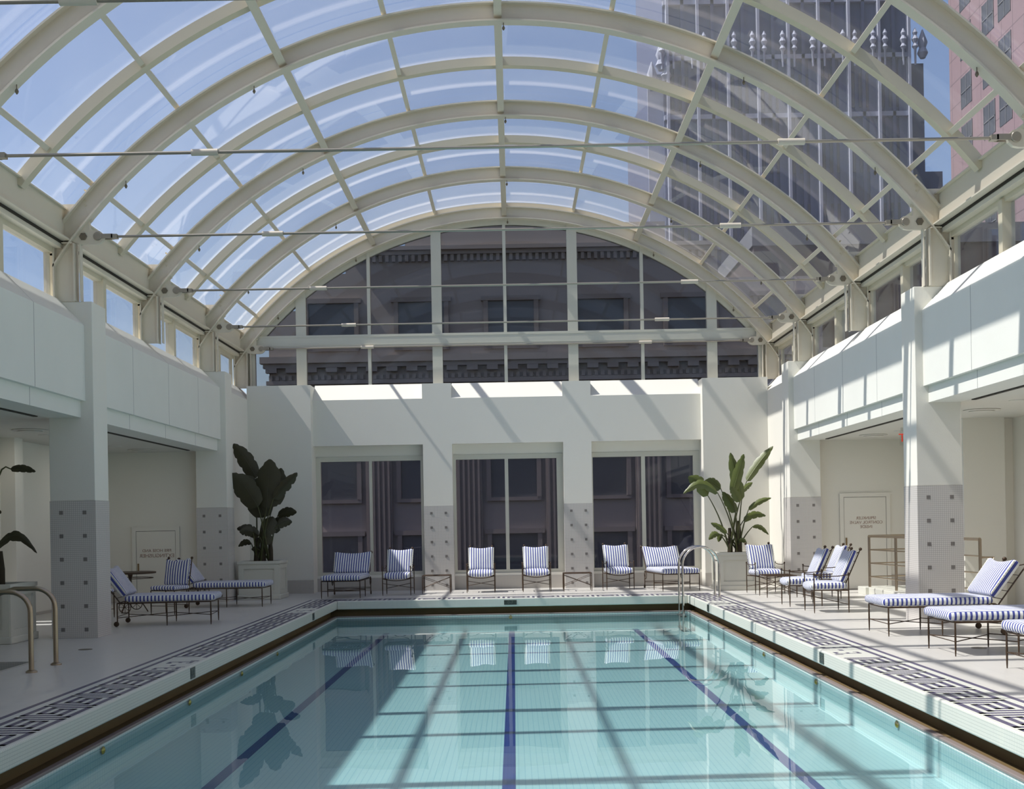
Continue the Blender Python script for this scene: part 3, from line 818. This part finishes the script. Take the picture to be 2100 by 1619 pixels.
tag(tb, 'low iron side table in front of the left tiled window pier', 'side table', 'iron side tables')
t2 = copy_tree(tb); t2.location = (1.355, 25.45, 0); tag(t2, 'low iron side table in front of the right tiled window pier', 'side table', 'iron side tables')
t3 = make_table(.28, .34, .42); t3.location = (5.03, 22.4, 0); tag(t3, 'iron side table standing among the armchairs on the sunlit side', 'side table', 'iron side tables')

# dining chairs and round table in the shaded bay
def make_dining():
    t = empty('dining_chair'); W, Dp = .24, .22
    for (x, y) in ((-W, -Dp), (W, -Dp), (-W, Dp), (W, Dp)):
        l = MB(); legs_taper(l, x, y, .42); l.build('leg', IR, t, True)
    f = MB()
    for p, q in (((-W, -Dp), (W, -Dp)), ((W, -Dp), (W, Dp)), ((W, Dp), (-W, Dp)), ((-W, Dp), (-W, -Dp))):
        f.tube([(p[0], p[1], .42), (q[0], q[1], .42)], .009, 6)
    f.build('seat_frame', IR, t, True)
    x = MB(); x.tube([(-W, -Dp, .15), (W, -Dp, .15)], .006, 6); x.tube([(-W, Dp, .15), (W, Dp, .15)], .006, 6); x.build('stretcher', IR, t, True)
    tl = math.radians(12); dy, dz = math.sin(tl), math.cos(tl)
    b = MB()
    for s in (-1, 1):
        b.tube([(s*.235, Dp, .42), (s*.24, Dp+dy*.55, .42+dz*.55)], .010, 6); b.ball((s*.24, Dp+dy*.57, .42+dz*.57), .024)
    for q in (.15, .3, .45): b.tube([(-.24, Dp+dy*q, .42+dz*q), (.24, Dp+dy*q, .42+dz*q)], .005, 5)
    b.build('back_frame', IR, t, True)
    c = cushion((.25, .235, .035), .03, bulge=.01).build('seat_cushion', M['seatfab'], t, True, loc=(0, 0, .465)); weld(c)
    back_cushion(t, .24, .235, .03, (0, Dp-.04, .50), tl)
    return t
dc = make_dining(); scan(dc); dc.location = (-6.12, 20.75, 0); dc.rotation_euler = (0, 0, math.radians(-158+140))
tag(dc, 'upright striped dining chair by the round table in the shaded bay', 'dining chair', 'dining chairs')
d2 = copy_tree(dc); d2.location = (-7.15, 19.9, 0); d2.rotation_euler = (0, 0, math.radians(80)); tag(d2, 'dining chair mostly hidden behind the near mosaic pier', 'dining chair', 'dining chairs')
rt = empty('round_table', (-7.0, 21.3, 0))
MB().lathe([(.44, .70), (.455, .705), (.455, .73), (.44, .735)], (0, 0, 0), 32).build('table_top', IR, rt, True)
a = MB(); a.tube([(.40*math.cos(i*PI/12), .40*math.sin(i*PI/12), .62) for i in range(25)], .008, 6, False); a.build('apron_ring', IR, rt, True)
a = MB(); a.lathe([(.02, 0.3), (.03, .34), (.02, .4), (.025, .6), (.05, .7)], (0, 0, 0), 12); a.build('pedestal', IR, rt, True)
for i in range(3):
    an = i*2*PI/3+.3; c_, s_ = math.cos(an), math.sin(an)
    MB().tube([(.02*c_, .02*s_, .35), (.15*c_, .15*s_, .25), (.30*c_, .30*s_, .0)], .012, 6).build('leg', IR, rt, True)
tag(rt, 'round dark iron dining table in the shaded bay behind the lounger', 'table')

# planters and plants
def make_planter():
    t = empty('planter'); h = .435
    MB().box(-h+.03, h-.03, -h+.03, h-.03, .08, .74).build('box', M['planter'], t)
    MB().box(-h-.015, h+.015, -h-.015, h+.015, 0.0, .10).build('plinth', M['planter'], t, bevel=.015)
    r = MB()
    for (x0, x1, y0, y1) in ((-h-.01, h+.01, -h-.01, -h+.07), (-h-.01, h+.01, h-.07, h+.01), (-h-.01, -h+.07, -h+.07, h-.07), (h-.07, h+.01, -h+.07, h-.07)): r.box(x0, x1, y0, y1, .74, .80)
    r.build('rim', M['planter'], t, bevel=.006)
    f = MB()
    for ax in range(4):
        c, s = [(1, 0), (0, 1), (-1, 0), (0, -1)][ax]
        def R(x0, x1, z0, z1):
            ps = [(x0, -h+.03), (x1, -h+.03), (x1, -h+.008), (x0, -h+.008)]
            f.prism_z([(c*x-s*y, s*x+c*y) for x, y in ps], z0, z1)
        R(-h+.02, -h+.12, .10, .74); R(h-.12, h-.02, .10, .74); R(-h+.12, h-.12, .10, .19); R(-h+.12, h-.12, .64, .74)
    f.build('panel_frame', M['planter'], t)
    MB().box(-h+.06, h-.06, -h+.06, h-.06, .70, .76).build('soil', M['soil'], t)
    return t
pl = make_planter(); scan(pl)
for i, (x, y, lb) in enumerate(((-5.315, 24.72, 'square cream panelled planter in the far shaded corner'),
                                (4.70, 24.98, 'square cream panelled planter in the far sunlit corner behind an armchair'),
                                (-7.165, 16.03, 'cream planter cut off by the picture edge near the spa handrails'))):
    o = pl if i == 0 else copy_tree(pl); o.location = (x, y, 0); tag(o, lb, 'planter', 'square planters')

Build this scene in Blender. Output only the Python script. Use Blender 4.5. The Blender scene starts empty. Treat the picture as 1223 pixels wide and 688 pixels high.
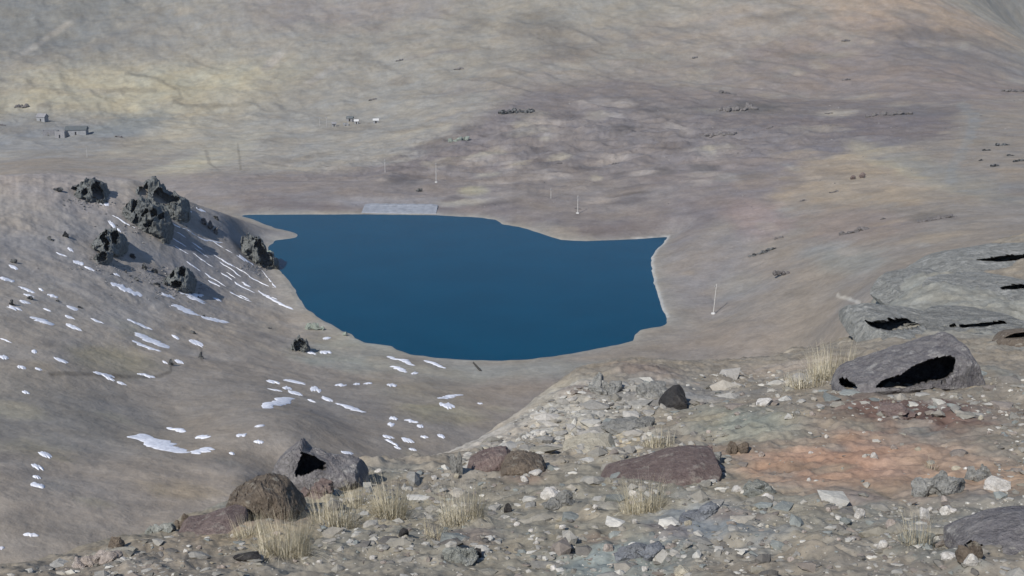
import bpy, bmesh, math, random
import numpy as np

RNG = np.random.default_rng(7)
random.seed(7)
scene = bpy.context.scene
col = scene.collection

# ------------------------------------------------------------------ camera model
F = 1600.0 / 1223.0            # focal length in picture widths
HC = 91.0                      # eye height above the lake
PITCH = math.radians(13.73)
CP, SP = math.cos(PITCH), math.sin(PITCH)

def ray(px, py):
    """(x per y, drop per y) of the line of sight through a photo pixel"""
    u = (px - 611.5) / 1600.0
    v = (py - 344.0) / 1600.0
    d = CP - v * SP
    return u / d, (SP + v * CP) / d

# ------------------------------------------------------------------ noise
_perm = np.random.default_rng(11).permutation(256)
_perm = np.concatenate([_perm, _perm])
_ang = np.random.default_rng(12).uniform(0, 2 * np.pi, 256)
_gx, _gy = np.cos(_ang), np.sin(_ang)

def perlin(x, y, seed=0):
    x = np.asarray(x, float) + seed * 17.31
    y = np.asarray(y, float) + seed * 9.77
    xi = np.floor(x).astype(int); yi = np.floor(y).astype(int)
    xf = x - xi; yf = y - yi
    fx = xf * xf * xf * (xf * (xf * 6 - 15) + 10)
    fy = yf * yf * yf * (yf * (yf * 6 - 15) + 10)
    def g(ix, iy, dx, dy):
        h = _perm[(_perm[ix & 255] + iy) & 255]
        return _gx[h] * dx + _gy[h] * dy
    a = g(xi, yi, xf, yf); b = g(xi + 1, yi, xf - 1, yf)
    c = g(xi, yi + 1, xf, yf - 1); d = g(xi + 1, yi + 1, xf - 1, yf - 1)
    return ((a + (b - a) * fx) * (1 - fy) + (c + (d - c) * fx) * fy) * 1.5

def fbm(x, y, oct=4, seed=0, gain=0.5):
    s = 0; a = 1.0; f = 1.0; n = 0
    for k in range(oct):
        s = s + a * perlin(x * f, y * f, seed + k * 3)
        n += a; a *= gain; f *= 2.03
    return s / n

def ridged(x, y, oct=4, seed=0):
    s = 0; a = 1.0; f = 1.0; n = 0
    for k in range(oct):
        s = s + a * (1 - 2 * np.abs(perlin(x * f, y * f, seed + k * 5)))
        n += a; a *= 0.5; f *= 2.1
    return s / n

def sstep(a, b, x):
    t = np.clip((x - a) / (b - a), 0, 1)
    return t * t * (3 - 2 * t)

# ------------------------------------------------------------------ lie of the land
CTRL = []
def vis(px, py, D):
    u, t = ray(px, py); CTRL.append((u, D, t))
def hid(px, t, D):
    CTRL.append(((px - 611.5) / 1600.0 / CP, D, t))

# ground at the feet and the near rubble slope
for px in (-400, 0, 350, 700, 1050, 1223, 1600):
    hid(px, 1.10, 1.5); hid(px, 0.76, 2.9); hid(px, 0.585, 4.7)
for px, D in ((-250, 7.4), (-100, 7.6), (100, 8), (300, 8), (500, 7.8), (700, 7.5), (900, 7.2), (1100, 7.0), (1223, 6.8), (1400, 6.7)):
    vis(px, 688, D)
for px, py, D in ((400, 600, 12), (550, 600, 12), (700, 600, 11), (900, 600, 10.3), (1100, 600, 9.8), (1223, 600, 9.5), (1400, 600, 9.3),
                  (200, 632, 11.3), (100, 655, 10), (0, 682, 8.6), (300, 592, 13), (370, 572, 14.5), (450, 557, 16), (540, 546, 18),
                  (600, 507, 21), (650, 471, 25), (700, 450, 28), (750, 445, 29), (850, 438, 30), (950, 429, 31), (1010, 416, 33),
                  (750, 500, 19), (900, 500, 16.5), (1100, 500, 15.5), (1223, 500, 15), (1400, 500, 15), (650, 560, 14), (620, 525, 18),
                  (900, 455, 24), (1000, 450, 22), (1100, 450, 20), (1223, 450, 20), (1400, 440, 20),
                  (1223, 400, 28), (1100, 400, 28), (1050, 387, 33), (1223, 350, 36), (1120, 342, 44), (1223, 300, 52), (1150, 314, 55),
                  (1060, 350, 46), (1030, 378, 40), (1400, 300, 40), (1400, 260, 60), (1223, 287, 62), (1110, 326, 57)):
    vis(px, py, D)
# beyond the brow the slope falls away to the lake
for px, tb, D in ((-250, .49, 7.8), (-100, .485, 8.2), (0, .482, 8.6), (100, .462, 10), (200, .445, 11.3), (300, .417, 13), (450, .392, 16), (540, .384, 18), (600, .356, 21), (650, .331, 25)):
    hid(px, tb + .045, 1.35 * D); hid(px, tb + .10, 1.9 * D)
for px in (-250, -100, 50, 200, 350, 500, 620):
    hid(px, .62, 45); hid(px, .615, 80)
for px in (-250, -100, 50, 200): hid(px, .555, 110)
for px in (350, 500): hid(px, .54, 120); hid(px, .455, 170)
for px in (700, 800, 900, 980):
    hid(px, .375, 40); hid(px, .43, 58); hid(px, .455, 100); hid(px, .425, 150); hid(px, .39, 200); hid(px, .345, 245)
hid(620, .50, 120); hid(620, .43, 180)
hid(300, .447, 150); hid(300, .415, 164); hid(220, .428, 150); hid(420, .463, 150); hid(420, .42, 170)
for px in (1060, 1120):
    hid(px, .275, 75); hid(px, .32, 110); hid(px, .305, 170); hid(px, .265, 230)
for px in (1223, 1400):
    hid(px, .24, 85); hid(px, .275, 130); hid(px, .26, 200); hid(px, .222, 270)
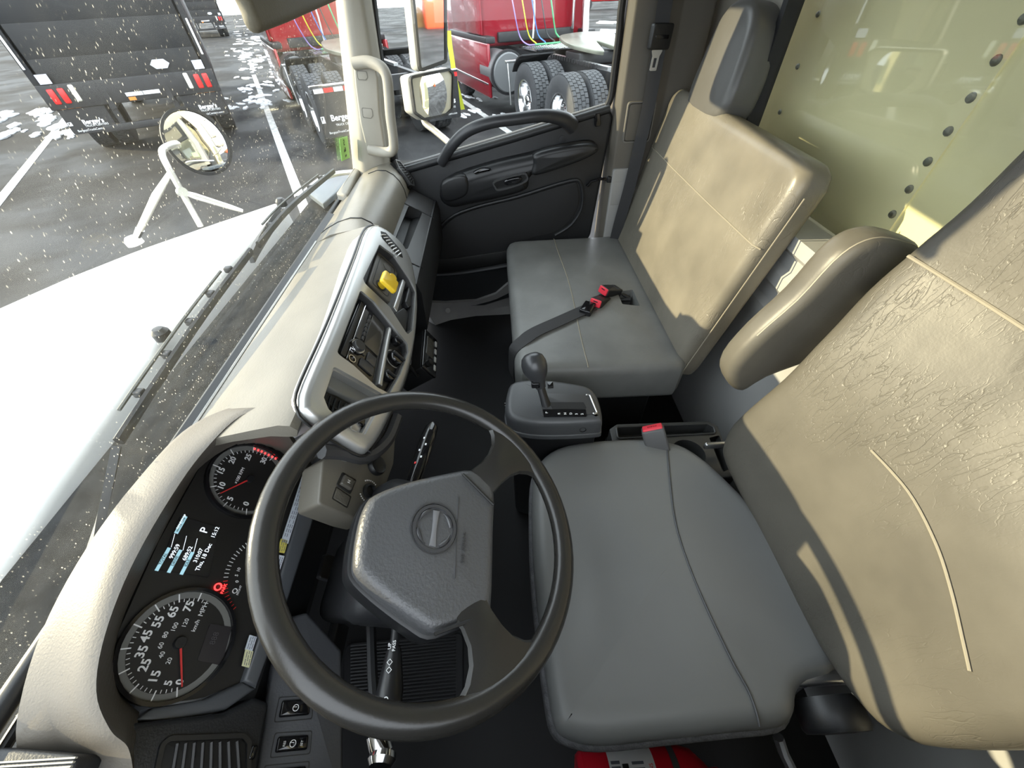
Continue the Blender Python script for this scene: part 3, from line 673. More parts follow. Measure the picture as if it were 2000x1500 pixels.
########################################
■ What the exercise asks ■
From the data above, copy each line that has the string "Continue".

■ Written solution ■
Continue the Blender Python script for this scene: part 3, from line 818. This part finishes the script. Take the picture to be 2100 by 1619 pixels.
Continue the Blender Python script for this scene: part 3, from line 673. More parts follow. Measure the picture as if it were 2000x1500 pixels.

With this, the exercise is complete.